El enciclopédico Onion Book of Know Knowledge (2012) define "avión" como "vehículo de alas fijas inventado en 1903 que ha hace que evitar volver a casa por navidad, Acción de Gracias, bodas, funerales o cualquier otro evento, sin importar lo lejos que esté, sea imposible". Porque volar siempre es, admitámoslo, un incordio: desde que haces las maletas para ir al aeropuerto hasta que las esperas durante cuarenta minutos delante de una cinta giratoria en otro aeropuerto, en lo único que puedes pensar es en en la inconveniencia de este medio de transporte y, por supuesto, en morirte. Oh, eso sí que sería un método placentero de ascender al cielo...

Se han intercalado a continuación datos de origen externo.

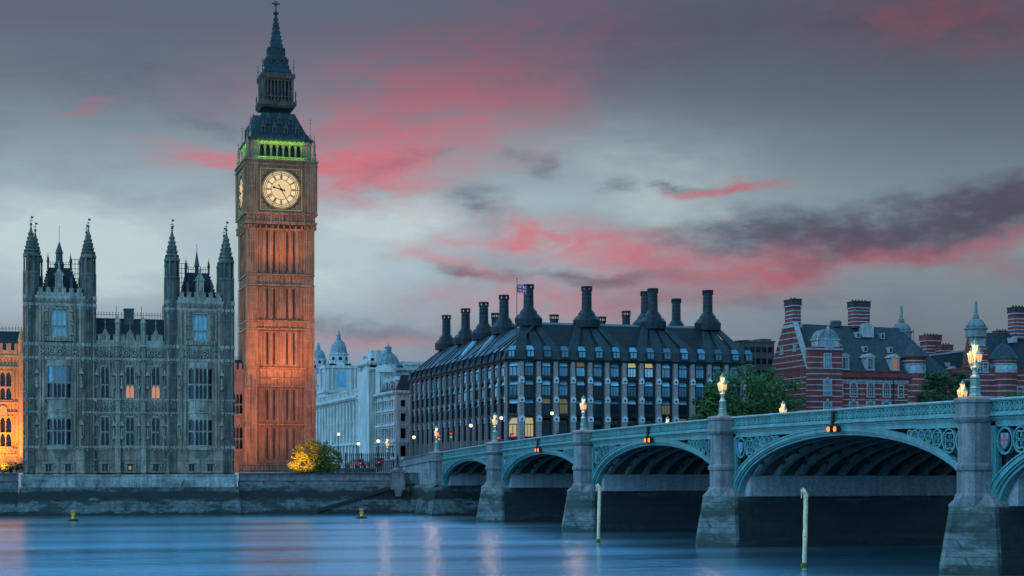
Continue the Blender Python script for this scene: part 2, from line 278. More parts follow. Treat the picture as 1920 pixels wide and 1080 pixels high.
# ------------------------------------------------------------------ mesh collector
class MB:
    def __init__(s): s.v = []; s.f = []; s.mi = []; s.xf = None; s.sm = []; s.smooth = False
    def add(s, vs, fs, mi=0):
        o = len(s.v)
        if s.xf is not None: vs = [s.xf @ Vector(p) for p in vs]
        s.v += [tuple(p) for p in vs]
        for f in fs: s.f.append([i+o for i in f]); s.mi.append(mi); s.sm.append(s.smooth)
        return s
    def box(s, x0, x1, y0, y1, z0, z1, mi=0, k=1.0):
        """k < 1 narrows the top"""
        cx, cy = (x0+x1)/2, (y0+y1)/2
        q = lambda v, c: c+(v-c)*k
        return s.add([(x0,y0,z0),(x1,y0,z0),(x1,y1,z0),(x0,y1,z0),(q(x0,cx),q(y0,cy),z1),(q(x1,cx),q(y0,cy),z1),(q(x1,cx),q(y1,cy),z1),(q(x0,cx),q(y1,cy),z1)],
                     [(3,2,1,0),(4,5,6,7),(0,1,5,4),(1,2,6,5),(2,3,7,6),(3,0,4,7)], mi)
    def cbox(s, cx, cy, z0, sx, sy, h, mi=0, k=1.0): return s.box(cx-sx/2, cx+sx/2, cy-sy/2, cy+sy/2, z0, z0+h, mi, k)
    def loft(s, rings, mi=0, cap=True):
        n = len(rings[0]); vs = [p for r in rings for p in r]; fs = []
        for a in range(len(rings)-1):
            for i in range(n): j = (i+1) % n; fs.append((a*n+i, a*n+j, (a+1)*n+j, (a+1)*n+i))
        if cap: fs.append(tuple(range(n-1, -1, -1))); fs.append(tuple(range((len(rings)-1)*n, len(rings)*n)))
        return s.add(vs, fs, mi)
    def lathe(s, prof, n=8, cx=0, cy=0, ph=None, mi=0):
        ph = pi/n if ph is None else ph
        return s.loft([[(cx+r*cos(ph+2*pi*i/n), cy+r*sin(ph+2*pi*i/n), z) for i in range(n)] for r, z in prof], mi)
    def prism(s, pts, z0, z1, mi=0): return s.loft([[(x,y,z0) for x,y in pts], [(x,y,z1) for x,y in pts]], mi)
    def xz(s, pts, y0, y1, mi=0): return s.loft([[(x,y0,z) for x,z in pts], [(x,y1,z) for x,z in pts]], mi)
    def yz(s, pts, x0, x1, mi=0): return s.loft([[(x0,y,z) for y,z in pts], [(x1,y,z) for y,z in pts]], mi)
    def tube(s, pts, r, n=6, mi=0):
        rings = []; P = [Vector(p) for p in pts]
        for i, p in enumerate(P):
            d = (P[min(i+1, len(P)-1)]-P[max(i-1, 0)]).normalized()
            a = d.orthogonal().normalized() if i == 0 else (a-d*a.dot(d)).normalized()
            b = d.cross(a); rr = r[i] if isinstance(r, (list, tuple)) else r
            rings.append([tuple(p+a*rr*cos(2*pi*k/n)+b*rr*sin(2*pi*k/n)) for k in range(n)])
        return s.loft(rings, mi)
    def ring(s, cx, cz, r0, r1, y0, y1, n=24, mi=0, a0=0, a1=2*pi):
        full = abs(a1-a0-2*pi) < 1e-6; m = n if full else n+1
        A = [a0+(a1-a0)*i/n for i in range(m)]
        rings = [[(cx+r*cos(a), y, cz+r*sin(a)) for r, y in ((r0,y0),(r1,y0),(r1,y1),(r0,y1))] for a in A]
        if full: rings.append(rings[0])
        return s.loft(rings, mi, not full)
    def disc(s, cx, cz, r, y, n=24, mi=0): return s.add([(cx+r*cos(2*pi*i/n), y, cz+r*sin(2*pi*i/n)) for i in range(n)], [tuple(range(n))], mi)
    def wall(s, x0, x1, z0, z1, holes, y, dep, mi=0, ends=True):
        """front sheet with rectangular openings and their reveals; y = face, dep = thickness"""
        xs = sorted({x0, x1, *[h[i] for h in holes for i in (0, 1)]}); zs = sorted({z0, z1, *[h[i] for h in holes for i in (2, 3)]})
        for a, b in zip(xs, xs[1:]):
            for c, d in zip(zs, zs[1:]):
                mx, mz = (a+b)/2, (c+d)/2
                if not any(h[0] < mx < h[1] and h[2] < mz < h[3] for h in holes): s.add([(a,y,c),(b,y,c),(b,y,d),(a,y,d)], [(0,1,2,3)], mi)
        for a, b, c, d in holes:
            for q in (((a,y,c),(a,y,d),(a,y+dep,d),(a,y+dep,c)), ((b,y,c),(b,y+dep,c),(b,y+dep,d),(b,y,d)), ((a,y,c),(a,y+dep,c),(b,y+dep,c),(b,y,c)), ((a,y,d),(b,y,d),(b,y+dep,d),(a,y+dep,d))):
                s.add(q, [(0,1,2,3)], mi)
        if ends:
            s.add([(x0,y,z0),(x0,y+dep,z0),(x0,y+dep,z1),(x0,y,z1)], [(0,1,2,3)], mi); s.add([(x1,y,z0),(x1,y,z1),(x1,y+dep,z1),(x1,y+dep,z0)], [(0,1,2,3)], mi)
            s.add([(x0,y,z1),(x0,y+dep,z1),(x1,y+dep,z1),(x1,y,z1)], [(3,2,1,0)], mi)
        return s
    def head(s, x0, x1, zs, zt, y0, y1, mi=0, n=5, round_=False):
        """stone above a pointed (or round) arch that fills a rectangular opening from zs to zt"""
        xm, w = (x0+x1)/2, (x1-x0)/2
        def cz(u): return sqrt(max(0, 1-u*u)) if round_ else (sqrt(max(0, 4-(1+u)**2))/sqrt(3))
        for sg in (-1, 1):
            for i in range(n):
                u0, u1 = 1-i/n, 1-(i+1)/n
                a, b = xm+sg*u0*w, xm+sg*u1*w
                pts = [(a, zs+(zt-zs)*cz(u0)*.97), (b, zs+(zt-zs)*cz(u1)*.97), (b, zt+.001), (a, zt+.001)]
                s.xz(pts if sg < 0 else pts[::-1], y0, y1, mi)
        return s
    def mesh(s, name, mats, origin=(0,0,0)):
        me = bpy.data.meshes.new(name); ox, oy, oz = origin
        me.from_pydata([(x-ox, y-oy, z-oz) for x, y, z in s.v], [], s.f)
        for m in (mats if isinstance(mats, (list, tuple)) else [mats]): me.materials.append(M[m] if isinstance(m, str) else m)
        me.polygons.foreach_set('material_index', s.mi); me.polygons.foreach_set('use_smooth', s.sm); me.update(); return me
    def build(s, name, mats, parent=None, kind=None):
        """vertices are in world coordinates; the part shares its thing's origin"""
        org = WORLD[parent.name] if parent else (0,0,0)
        return link(name, s.mesh(name, mats, org), parent, (0,0,0), kind)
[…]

Sin embargo, hubo una oh-demasiado-breve ventana de tiempo, entre 1976 y 2003, durante la que volar era un inmenso placer. Los aviones comerciales, hoy convertidos en simples autobuses alados para las masas, nunca molaron tanto como el más robusto y estiloso de todos ellos. Hablamos, por supuesto, del maldito Concorde, una maravilla de la ingeniería que alcanzaba velocidades supersónicas con un simple chasquido de dedos. Ingenieros británicos y franceses decidieron dejar a un lado sus estúpidas diferencias por una vez y trabajar juntos en una obra maestra de morro aguileño que te llevaba de Heathrow a Charles de Gaulle como a un verdadero marajá. ¿Que no tenías mucho tiempo que perder haciendo absolutamente Nada a más de 11.000 metros de altura? El Concorde, hijo mío, hacía sus viajes en la mitad de tiempo que un avión normal, por lo de la velocidad supersónica y todo eso. El Concorde era Chris Hemsworth en 'Thor: Ragnarok', el resto de aviones aparcados en el aeropuerto eran tú pensando en apuntarte al gimnasio.
Hoy vivimos días más oscuros, en los parece que está de moda meterse con el pájaro metálico más bello del firmamento. Por ejemplo, The Guardian lo bautizó el verano pasado como "un Brexit volador", aduciendo que se trataba de una simple fantasía nacionalista que nunca justificó sus coste de fabricación y mantenimiento, ni tampoco hizo demasiado por mejorar la posición de Gran Bretaña (o Francia) en el mundo. Los más viejos del lugar se quejan del sonido que sus turborreactores Rolls Royce Olympus —eso es: cada una de sus piezas destilaba clase en estado puro— hacían al aterrizar era el mismo que otros aviones hacían al despegar.
Y luego está lo sucedido el 25 de julio del año 2000, cuando un Concorde se estrelló a las afueras de París y marcó el fin simbólico de todo un sueño. Con el 11-S (y los cambios en la aviación que vinieron tras él) a la vuelta de la esquina, el mundo decidió que los días de vino y rosas se habían acabado. El 26 de noviembre de 2003, hace ahora casi quince años, este dulce príncipe levantó el vuelo por última vez. Seguía siendo al mismo tiempo, y de alguna manera extraña, lo más moderno y lo más retro que nos había pasado como especie desde Ícaro.
Hasta hace muy poco, ese era el final de la historia: dificultades económicas y políticas ciertamente insalvables pusieron fin al proyecto de concordia franco-británico, momento en el que supimos que la única razón por la que el gobierno de cada país no se echó atrás antes era por miedo a que el otro los denunciara por incumplimiento de contrato. Mientras tanto, una generación entera había crecido dando por hecho que el futuro de la aviación era supersónico. Una fantasía de teléfonos blancos, asistentes de vuelo trajeados y el mejor easy listening que sólo Francia puede producir. Corte a: tú empatizando con una sardina mientras intentas no vomitar por las turbulencias en un vuelo de Ryanair. El futuro era bonito y venía acompañado de la promesa de que nada nos iba a doler. El futuro era un grácil Concorde, no un torpe pato con milímetros de distancia entre sus filas de asientos.
¿Cuándo perdimos el rumbo? ¿Cuándo optamos por cantidad (el Boeing 747, un jumbo que puede llevar tres veces más pasajeros) sobre calidad (la puñetera velocidad supersónica, gente, la velocidad su-per-só-ni-ca)? Preferimos asientos reclinables y televisiones para ver la última entrega de 'El corredor del laberinto' antes que el lujoso ahorro de tiempo que nos ofrecía el Concorde. Vale que su concepción de lujo no es la que tenemos ahora, pero el setenterismo vuelve a estar de moda. Por suerte, la NASA lo sabe. La NASA va a acudir a nuestro rescate, así que todos tranquilos.